The Narrow Gate

One of the things Betty and I try to do while vacationing is find local places to eat at instead of always going to nationwide franchises. It’s gotten a little easier to hunt out unique and excellent restaurants with GPS and various smartphone apps. Invariably though we’ll do a drive-by to see how busy they are. More than once we’ve pulled up to a place during lunchtime or the supper hour and seeing very few cars or trucks decided to try something else. But then there was a recent experience with a pizza place that shows that the crowd is not always right. Let’s just say that even though the dining room was full and their carry-out window was busy that we were not exactly impressed.

Being part of a crowd often confirms something in us. It makes us feel more confident that we are on the right path or in the right place. I remember attending the Promise Keeper stadium events and singing Amazing Grace with 40,000 plus other men. There was a tangible feeling of unity and togetherness during those times.  All of us have also experienced feeling alone in a crowd. Perhaps when trying to navigate around a busy store at Christmas time. Or those times when we were surrounded by peers at school or work but we felt out of place, alone, or isolated. In times like that, we are tempted to go along to get along, to follow the crowd to feel that we have value.

Jesus warned us about following to crowd, “Enter through the narrow gate; for the gate is wide and the way is broad that leads to destruction, and there are many who enter through it. For the gate is small and the way is narrow that leads to life, and there are few who find it.” (Matthew 7:13–14, NASB95) Just because a lot of people, even the vast majority of folks, decide to go one direction doesn’t mean it’s right. Making life choices with eternal significance is a lot different than choosing which restaurant to eat at. Choosing the narrow gate doesn’t mean that we are doomed to a life of isolation like some hermit living in the Alaskan wilderness. It does mean that the crowd no longer determines our value or our actions.   

The biggest decision a person can make is whether to pass through the narrow gate. It’s only wide enough for one person. We may have come to the gate with a crowd like the those at a Billy Graham Crusade, or with a small group of friends, or with our family, but we must decide as an individual to open the gate and walk with Jesus on our own. On the other side is a whole new group of people, a family larger than can be imagined. Many of the folks that walked up to the gate with us may be there, but there are millions of others that are also walking with Jesus, also being encouraged, transformed, corrected, gifted, challenged, and inspired.

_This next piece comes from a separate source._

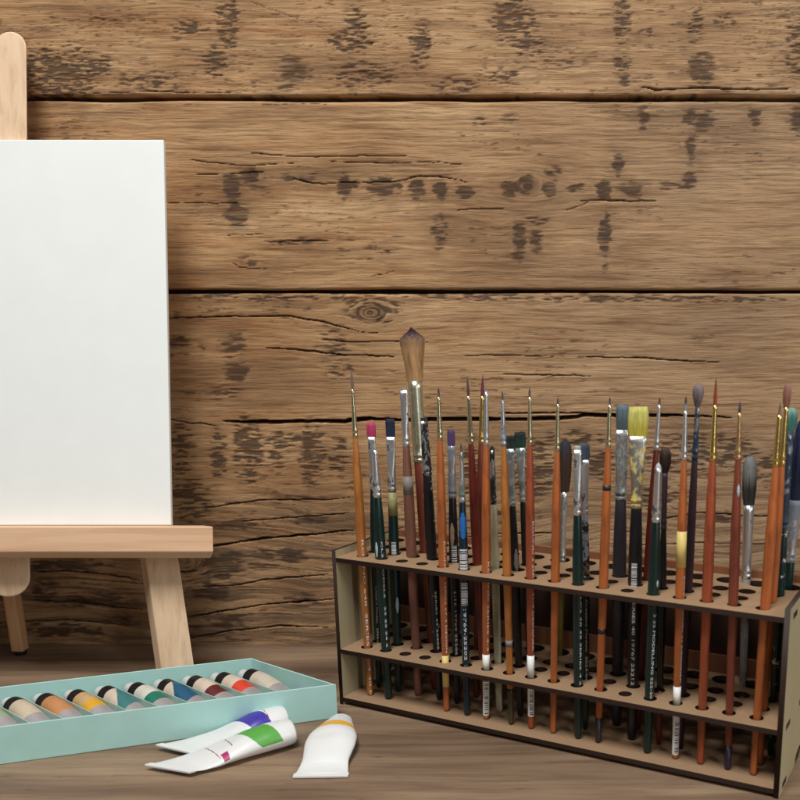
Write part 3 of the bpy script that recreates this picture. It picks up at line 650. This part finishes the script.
brush('black handled flat brush with short black bristle and grey paint near the shelf', R2, (520, 700), (509.5, 436), 449, 506, 10.5, 8.5, 6.8, 9.6, BLACK, SDIRTY, H((50, 62, 56), (30, 40, 38)), kind='flat', nf=70, extras=[('blob', 548, 571, .5, 3.4, GREYP)])
brush('flat brush with dark green bristle between black brush and red brown brush', R3, (527, 600), (519.8, 432), 448, 502, 11, 10, 5.5, 7, BLACK, SDIRTY, H((34, 66, 50), (28, 44, 44)), kind='flat', nf=70)
brush('reddish orange round brush with a white sticker printed with black bars', R1, (531, 727), (529.6, 388), 397, 445, 2.4, 2.6, 5.6, 9.4, REDOR, PGOLD, hdk, extras=[('band', 655, 678, STICK, 'sticker'), ('sticker', 689, 714), ('text', 520, 650, 'ROUND 2 SERIES 41-4 DESIGNER', .7, 1.6)], **rd)
brush('plain orange round brush with a very thin ferrule left of the dark mop', R1, (553, 732), (558, 397), 404, 451, 2, 2.4, 5.4, 9.4, ORANGE, PGOLD, H((90, 66, 76)), **rd)
brush('black brown mop brush on a slim silver stem', R4, (560, 650), (565.5, 440), 491, 562, 13.5, 7, 6, 6.5, OLIVE, SDIRTY, H((62, 44, 34), (44, 50, 56), .8), kind='dome', nf=220, base=Z3 + 20)
brush('green handled brush with a bare flattened silver ferrule', R1, (578, 737), (577.5, 446), 450, 515, 7, 7.5, 8.2, 11, GREEN, SILVER, H((170, 172, 168)), kind='flat', nf=12, extras=[('text', 595, 684, 'LC2 20 35 SERIES 4 2', .6, 1.8)])
brush('flat brush with slate blue tip and white paint smeared over the handle', R2, (585.5, 728), (584.6, 444), 460, 514, 10, 9, 7, 9.5, GREY_SP, SILVER, H((72, 84, 102), (62, 74, 92)), kind='flat', nf=60, extras=[('dip', 575, GREEN), ('text', 598, 680, 'Creative Models  2024-06', .3, 2.0)])
brush('orange round brush with a dark burnt ring near its top', R1, (598, 741), (610, 397), 405, 447, 2.4, 3, 5.2, 9.8, ORANGE, PGOLD, hdk, extras=[('band', 485, 490, DKEND), ('band', 628, 633, DKEND), ('dip', 717, DKEND)], **rd)
brush('wide flat brush with a blue grey tip and green tinted ferrule', R3, (617, 700), (622.5, 405), 430, 500, 12, 12.5, 11, 14, CHAR, SDIRTY, H((90, 106, 110), (96, 116, 126)), kind='flat', nf=110)
brush('widest flat brush with a bright yellow tip', R2, (632, 735), (638.3, 407), 436, 508, 20, 18, 11, 14.5, BLACK, SYEL, H((196, 184, 76), (206, 202, 112)), kind='flat', nf=260, extras=[('bars', 562, 585, -.25, 3.4), ('text', 596, 692, 'SERIES 40 19767 25212 C', -.2, 2.6)])
brush('dark red round brush leaning behind a green handled one', R3, (646, 600), (659.8, 397), 405, 450, 2.4, 2.8, 5.4, 9.5, MAROON, SILVER, hdk, **rd)
brush('dark green brush with tapered bare silver ferrule in front of a dark red one', R1, (647, 752), (658.5, 463), 468, 522, 5.5, 7, 8.5, 12, GREEN, SILVER, H((190, 195, 200)), kind='round', nf=12, extras=[('blob', 579, 586, .6, 1.4, PALEP), ('text', 612, 697, '2 22 MODELLING 222-20', .3, 2.2)])
brush('small brush with scruffy dark brown bristle and a purple black stem', R2, (659, 735), (665.5, 448), 473, 530, 12.5, 6, 5.5, 8.5, BLACK, metal('purple_black_ferrule', srgb(120, 110, 118), srgb(52, 38, 48), .8), H((56, 38, 36), (80, 66, 56), .8), kind='fuzzy', nf=160, extras=[('dip', 690, MAROON)])
brush('orange round brush with a wide pale yellow band above the shelf', R1, (675, 758), (686, 396), 411, 460, 3.2, 3.4, 5.6, 10, ORANGE, SILVER, H((150, 150, 156), (60, 60, 66), .5), extras=[('band', 531, 567, YBAND, 'yellow_band'), ('band', 686, 705, STICK, 'sticker'), ('sticker', 716, 752), ('text', 575, 682, 'ROUND SERIES 41 DESIGNER', .8, 1.6)], **rd)
brush('dusty grey mop brush with navy paint on ferrule and a dark purple handle', R2, (683, 690), (698.6, 384), 407, 460, 11.5, 4.2, 6, 9, PURPLE, SNAVY, H((120, 106, 104), (128, 116, 116)), kind='mop', nf=160)
brush('tallest gold ferruled round brush with a pointed red tip', R1, (700, 762), (716.2, 378), 405, 461, 3.6, 4.2, 6.8, 11.2, REDOR, GOLD, H((150, 66, 44), (104, 60, 66), .7), **rd)
brush('rust coloured round brush with purple dipped end and stained gold ferrule', R1, (727.5, 767), (740, 401), 413, 460, 2.8, 3.2, 5.6, 10.5, RUST, metal('reddish_gold_ferrule', srgb(214, 180, 130), srgb(120, 62, 40), .3), H((70, 60, 76), (80, 66, 90)), extras=[('dip', 745, NAVYEND), ('blob', 484, 496, .2, 1.6, PALEP)], **rd)
brush('thick grey haired dome brush with silver stem reaching the shelf', R4, (745.5, 600), (750.3, 456), 505, 578, 14.5, 11, 9, 9, CLEAR, SILVER, H((58, 56, 54), (128, 128, 126), .5), kind='dome', nf=320, base=Z3 + 20)
brush('orange round brush nearest the right end of the rack in the front row', R1, (753, 773), (780.3, 403), 415, 467, 2.6, 5.0, 6.2, 11, ORANGE, GOLD, H((120, 100, 90), (90, 80, 84)), **rd)
brush('orange brush with a blunt pinkish brown tip and gold ferrule', R2, (771, 612), (788, 384), 407, 466, 8, 4.4, 6.4, 10, ORANGE, GOLD, H((140, 96, 76), (150, 106, 92)), kind='dome', nf=60)
brush('teal tipped brush with white specks all over its dark green handle', R3, (779, 608), (791, 408), 430, 530, 14, 9, 8, 9.5, GREEN_SP, SNAVY, H((72, 130, 120), (120, 160, 150), .7), kind='dome', nf=160)
brush('rightmost brush with navy bristle and a bulging splashed silver ferrule', R4, (787, 600), (802, 420), 500, 562, 13, 12, 9, 9, GREEN, SBLUE, H((30, 38, 62), (36, 44, 78)), kind='dome', nf=200)

# ------------------------------------------------------------------ easel and canvas
LEAN = 0.182; E0 = 624.0
en = np.array([0, -math.cos(LEAN), math.sin(LEAN)])          # normal of the easel front, towards the viewer
eu = np.array([0, math.sin(LEAN), math.cos(LEAN)])
def ep(x, y, off=0): return on_plane(x, y, np.array([0, E0, 0]) + en * off, en)
M_BEECH = wood_light('pale_beech_upright', srgb(222, 188, 152), srgb(238, 210, 178), 2)
M_BEECHX = wood_light('pale_beech_ledge', srgb(220, 178, 142), srgb(238, 204, 172), 0)
easel = empty('easel', (ep(10, 600)[0], E0, 0)); tag(easel, 'pale beech table easel holding a blank canvas on its ledge', 'easel')
eloc = np.array([ep(10, 600)[0], E0, 0]); EXC = eloc[0]
def prism(poly, thick, name, mat, off0=0, side=0.0, bev=1.2):
    """polygon of world points on the easel front plane, given thickness backwards; side shifts the back face sideways"""
    g = G(); n = len(poly); P = [np.array(p) + en * off0 - eloc for p in poly]; Q = [p - en * thick + np.array([side, 0, 0]) for p in P]
    g.add(P + Q, [tuple(range(n)), tuple(range(n, 2 * n))[::-1]] + [((i + 1) % n, i, i + n, (i + 1) % n + n) for i in range(n)])
    o = g.build(name, mat, easel); bevel(o, bev); return o
def at_sym(x, y, off=0):
    p = ep(x, y, off); return p, np.array([2 * EXC - p[0], p[1], p[2]])
# upright mast with rounded ends
def cap_arc(cx, cy, rx, ry, a0, a1): return [ep(cx + rx * math.cos(a), cy - ry * math.sin(a)) for a in np.linspace(a0, a1, 15)]
poly = cap_arc(10, 48, 16.5, 17, 0, math.pi) + cap_arc(8, 578, 22, 19, math.pi, 2 * math.pi)
poly = poly[::-1]
prism(poly[::-1], 12, 'upright', M_BEECH, 0, -6.5)
# splayed front legs (the faces are turned a little outwards)
for sgn in (1, -1):
    L0, R0 = ep(146, 562), ep(179, 562); L1, R1_ = ep(160.5, 664), ep(194, 664)
    def ext(a, b, z): return a + (b - a) * (z - a[2]) / (b[2] - a[2])
    pts = [ext(L0, L1, 0), ext(R0, R1_, 0), ext(R0, R1_, 330), ext(L0, L1, 330)]
    if sgn < 0: pts = [np.array([2 * EXC - p[0], p[1], p[2]]) for p in pts][::-1]
    prism(pts, 10, 'leg', M_BEECH, -12.5 if False else 0, -8.5 * sgn if sgn > 0 else 8.5, .8)
# crossbar at the back joining the legs to the mast, rear leg
g = G(); c = np.array([EXC, E0, 0]) - eloc
a = c + eu * 318 - en * 12.2
for k in (0,):
    pts = [a + np.array([sx, 0, 0]) + eu * sy - en * sz for sz in (0, 10) for sx, sy in ((-34, -9), (34, -9), (34, 9), (-34, 9))]
    g.add(pts, [(0, 1, 2, 3), (7, 6, 5, 4), (1, 0, 4, 5), (2, 1, 5, 6), (3, 2, 6, 7), (0, 3, 7, 4)])
bevel(g.build('back_bar', M_BEECHX, easel), 1)
ft = on_z(21, 654, 0) - eloc; tp = c + eu * 300 - en * 19 + np.array([ft[0], 0, 0]) - c * np.array([1, 0, 0])
g = G(); d_ = tp - ft; wx = np.array([4.7, 0, 0]); wy = np.array([0, 5, 0])
g.loft([[ft + d_ * t + sx * wx + sy * wy for sx, sy in ((-1, -1), (1, -1), (1, 1), (-1, 1))] for t in (.012, 1)])
rl = bevel(g.build('rear_leg', wood_light('rear_leg_wood', srgb(196, 150, 108), srgb(214, 170, 126), 2), easel), .8)
g = G(); revolve(g, [(0, 4.2), (3, 4.6), (3.8, 4.4)], 16); rf = g.build('rubber_foot', plain('black_rubber', srgb(30, 28, 26), .7), rl, smooth=True, loc=ft)
# ledge
LDF = 24.0                                                    # how far its front stands before the legs
q0 = ep(213, 526.5, LDF); q1 = ep(212.5, 552, LDF); q2 = ep(210, 559.5, LDF - 6)
hgt = float(np.dot(q0 - q1, eu)); xr_ = q0[0]
ub = float(np.dot(q1 - np.array([0, E0, 0]), eu))
prof = [(LDF - .0, ub + hgt), (LDF, ub), (LDF - 7, ub - 4.6), (.3, ub - 4.6), (.3, ub + hgt)]
g = G(); rings = []
xl_ = 2 * EXC - xr_
for sg, xx in ((1, xr_), (-1, xl_)):
    ring = []
    for o_, u_ in prof: ring.append(np.array([xx - sg * (LDF - o_) * .62, E0, 0]) + en * o_ + eu * u_ - eloc)
    rings.append(ring)
g.loft(rings[::-1]); lg = g.build('ledge', M_BEECHX, easel); bevel(lg, .9)
# canvas board standing on the ledge
PI = math.pi
def canvas_mat():
    m, nt, b = newmat('primed_canvas'); v = objc(nt)
    wv = [N(nt, 'ShaderNodeTexWave', bands_direction=dn) for dn in ('X', 'Z')]
    for k in wv: k.inputs['Scale'].default_value = 420; k.inputs['Distortion'].default_value = .6; k.inputs['Detail'].default_value = 1; nt.links.new(v, k.inputs['Vector'])
    h = mathn(nt, 'ADD', wv[0].outputs['Fac'], wv[1].outputs['Fac']); n = noise(nt, v, 40, 3)
    nt.links.new(ramp(nt, [(.3, srgb(236, 240, 238)), (.7, srgb(239, 243, 241))], n), b.inputs['Base Color'])
    b.inputs['Roughness'].default_value = .7; b.inputs['Specular IOR Level'].default_value = .2; bump(nt, b, h, .05, .0001); return m
cu = ub + hgt; cth = 4.0
ct = ep(163.5, 139.5, cth + .6); cb = np.array([ep(171, 526, cth + .6)[0], 0, 0])
ctu = float(np.dot(ct - np.array([0, E0, 0]), eu)); ubc = cu + .15
P0 = np.array([0, E0, 0]); cloc = P0 + eu * ubc + np.array([EXC, 0, 0]) + en * .6
g = G(); xt, xb = ct[0] - EXC, cb[0] - EXC
def cv(x, u, o): return np.array([x, 0, 0]) + eu * (u - ubc) + en * o
g.add([cv(-xb, ubc, 0), cv(xb, ubc, 0), cv(xt, ctu, 0), cv(-xt, ctu, 0), cv(-xb, ubc, cth), cv(xb, ubc, cth), cv(xt, ctu, cth), cv(-xt, ctu, cth)],
      [(3, 2, 1, 0), (4, 5, 6, 7), (0, 1, 5, 4), (1, 2, 6, 5), (2, 3, 7, 6), (3, 0, 4, 7)])
cvo = g.build('canvas', canvas_mat(), loc=cloc); bevel(cvo, .9, 3)
tag(cvo, 'blank white canvas board standing on the easel ledge', 'canvas')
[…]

One of Satan’s many whispers is that we are alone. His lies seek to convince us that by choosing the narrow gate we have become small, insignificant, unwanted, and foolish. And listening to the news and seeing the events of our day we may feel that we are powerless; incapable of meeting the challenge of a world that has chosen the broad way of sin and self.  We end up feeling like the lone cowboy facing a stampeding herd racing towards certain destruction. Or maybe it’s not quite that dramatic and we are just overwhelmed by life. In either event, we are not alone, small, insignificant, unwanted, or foolish.  It is not us against the world or our troubles; it is us and Jesus and a whole host of other followers of Christ – and that makes all the difference.

My invitation and challenge today is plain and simple. If you have not chosen to walk through the narrow gate with Jesus, I invite you to do so. It is scary to leave the comfort of the crowd, but the joy that is on the other side is indescribable. If you want to know more about choosing the narrow gate check out this page – How to Receive God’s Love.  If you have chosen the narrow gate and walk with Jesus, my challenge to you is to see if you’ve fallen into the enemy’s trap of isolation and the lie that nothing we do will matter. We have the King of king’s ear, we are his children and his ambassadors. It’s time we stop playing by the world’s rules. It is time to stop wringing our hands in defeat. It is time to continually, lovingly, and self-sacrificially, pray for God’s kingdom to invade the lives of those choosing the way of the crowd.